Más que fría, esta bailarina de dotes naturales fuera de serie y técnica limpísima resulta absurda en las frases coreográficas articuladas sobre sus piernas y enormes extensiones. Desdibuja el ballet académico, lo rebaja a cotas exhibicionistas; ella nunca está dentro del personaje, ríe a destiempo, mira retadoramente al público, y vuelve a tocarse la oreja con la zapatilla de punta como si esa proeza circense la coronara para la historia. Se equivoca, tal como se equivocó de tiempos musicales en más de una ocasión. El tiempo no pasa en balde. Antes, cuando estaba bajo la égida de la Ópera de París, su giro era más seguro y su concentración algo mejor. Ahora sencillamente va a su aire baile lo que baile.
Adagio de trámite
Al entrar en escena, hizo un Adagio de la rosa de puro trámite, donde ni siquiera sus legendarios equilibrios fueron notables, y en el Grand pas de deux del tercer acto, la compleja entrée sí dejó por fin un mejor sabor, algo más rico en acentos, pero sin ese brillo que pide a gritos la coreografía original que, por cierto, ha sido limada de dificultades en la coda final de la versión escogida.Las cosas salieron más o menos bien en el trabajo de pareja a pesar de ser la primera vez que la diva francesa bailaba con el argentino Iñaki Urlezaga, que mostró arrojo pero se le vio inseguro. Este imprevisto hay que tenerlo en cuenta, pero aun así no se justifican los barbarismos contra lo esencialmente clásico. La bella durmiente tiene claves estilísticas propias, como Cascanueces las suyas. Ahí sí puede notarse aún el espíritu Petipa, en el microestilo de cada obra dentro del macroestilo ,del apogeo academicista, donde el dibujo debe gozar de su permanencia en el equilibrio de las líneas, no en su quebranto.

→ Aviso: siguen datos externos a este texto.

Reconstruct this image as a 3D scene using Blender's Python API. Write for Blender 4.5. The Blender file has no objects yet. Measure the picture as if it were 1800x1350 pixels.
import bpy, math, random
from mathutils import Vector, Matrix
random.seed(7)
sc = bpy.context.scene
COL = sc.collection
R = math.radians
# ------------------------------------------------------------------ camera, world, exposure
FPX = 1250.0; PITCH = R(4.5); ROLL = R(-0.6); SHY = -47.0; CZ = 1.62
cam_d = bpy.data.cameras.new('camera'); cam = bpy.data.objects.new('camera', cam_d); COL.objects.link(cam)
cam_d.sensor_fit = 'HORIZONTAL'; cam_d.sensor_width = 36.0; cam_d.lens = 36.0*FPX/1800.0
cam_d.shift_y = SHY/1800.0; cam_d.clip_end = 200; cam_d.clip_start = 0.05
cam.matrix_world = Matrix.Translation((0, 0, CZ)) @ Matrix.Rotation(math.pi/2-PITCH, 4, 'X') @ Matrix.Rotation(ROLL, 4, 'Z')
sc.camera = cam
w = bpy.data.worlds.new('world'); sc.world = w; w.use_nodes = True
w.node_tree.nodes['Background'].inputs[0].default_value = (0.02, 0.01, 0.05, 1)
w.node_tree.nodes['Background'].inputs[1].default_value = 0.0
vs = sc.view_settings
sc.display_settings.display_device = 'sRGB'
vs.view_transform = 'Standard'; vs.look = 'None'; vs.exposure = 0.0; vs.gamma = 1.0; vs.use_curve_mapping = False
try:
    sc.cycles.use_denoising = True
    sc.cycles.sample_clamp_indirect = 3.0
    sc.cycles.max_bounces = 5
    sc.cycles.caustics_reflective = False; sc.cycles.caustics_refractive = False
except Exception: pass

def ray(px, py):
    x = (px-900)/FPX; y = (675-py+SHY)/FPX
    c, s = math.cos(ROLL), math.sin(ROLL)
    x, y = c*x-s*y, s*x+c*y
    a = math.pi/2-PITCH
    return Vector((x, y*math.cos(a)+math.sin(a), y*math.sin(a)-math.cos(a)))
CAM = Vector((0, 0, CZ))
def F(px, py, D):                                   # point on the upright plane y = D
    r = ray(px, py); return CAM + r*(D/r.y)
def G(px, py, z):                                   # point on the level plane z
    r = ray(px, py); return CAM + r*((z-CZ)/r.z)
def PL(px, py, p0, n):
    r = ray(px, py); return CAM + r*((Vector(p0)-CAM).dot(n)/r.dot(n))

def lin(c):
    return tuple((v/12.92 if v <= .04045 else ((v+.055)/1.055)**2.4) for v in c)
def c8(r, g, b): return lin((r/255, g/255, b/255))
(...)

No hay muchas Carabosse memorables (Dudinskaia lo fue al final de su carrera en Kirov) y Dowell asume el papel en travesti -es tradición de muchas compañías que lo haga siempre un hombre- creando un ser terrible, feérico y maléfico a la vez, imponiéndose escena tras escena. Por otra parte, Zenaida Yanowski es ya hoy una hermosa y elegante bailarina, segura y equilibrada que da a su Hada de las Lilas un cierto empaque distante, digamos, a la inglesa. Es una pena que la versión Dowell no contenga las brillantes variaciones de este personaje, y para las que Zenaida, a todas luces, está más que preparada.
El Royal Ballet es una gran compañía, la más joven de las más poderosas (data de los años 30) y al verla en conjunto sobre la escena se siente el peso vivo de la tradición, el amor por los clásicos, la reverencia a ese repertorio que debe pervivir y perdurar. Un buen ejemplo para el flamante Teatro Real, que en el siglo pasado vio sobre sus tablas otras Bellas, que no la de Petipa.